Creating greater efficiency in treasury operations

Public sector entities around the world are struggling to manage tighter budgets and decrease their expenses. This in turn is leading to demands for greater efficiency, specifically in treasury operations.

by Kevin Fitzgerald
Head of Public Sector, North America
Citi

Pressure on public sector entities comes from voters and the politicians they elect. As a result, there are constant demands on public servants to run their operations more efficiently. These demands have increased, especially in advanced countries, as governments struggle to balance their budgets and reduce their deficits. The focus is on maximizing tax and other revenues and minimizing spending.

It is incumbent on officials to make every government function more effective and cost-efficient. They must strive to improve controls, enhance transparency, keep up with regulatory and market changes, innovate, and manage security and risk. Increasingly, government entities are looking to best practices developed in the private sector to determine what efficiencies can be achieved. A recent Deloitte report identifies several key actions that governments can undertake to reduce costs, such as improving property and facilities management, selling unnecessary assets, tackling hidden costs and process inefficiencies, reducing staff costs and expanding partnerships with the private sector (i.e. share utilities, offices, IT, etc.).

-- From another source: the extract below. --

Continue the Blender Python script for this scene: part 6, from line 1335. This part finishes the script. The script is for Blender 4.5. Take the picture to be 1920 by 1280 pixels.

In order to reduce their costs and improve efficiencies, public sector entities should look to improve their payments and treasury management processes. Examples of such solutions include: liquidity management, e-payments, collections, commercial cards, supplier finance, investments / securities processing, data aggregation, secure systems integration and shared service centers (SSC).

To address these challenges, public sector entities are beginning to closely engage with their banking partners to seek advice in this area. With that being said, it is critical for senior officials to commit to making cost efficiency a high level, strategic policy that is properly explained to staff at all levels; in turn, this will likely lead to departmental heads embracing cost-saving directives.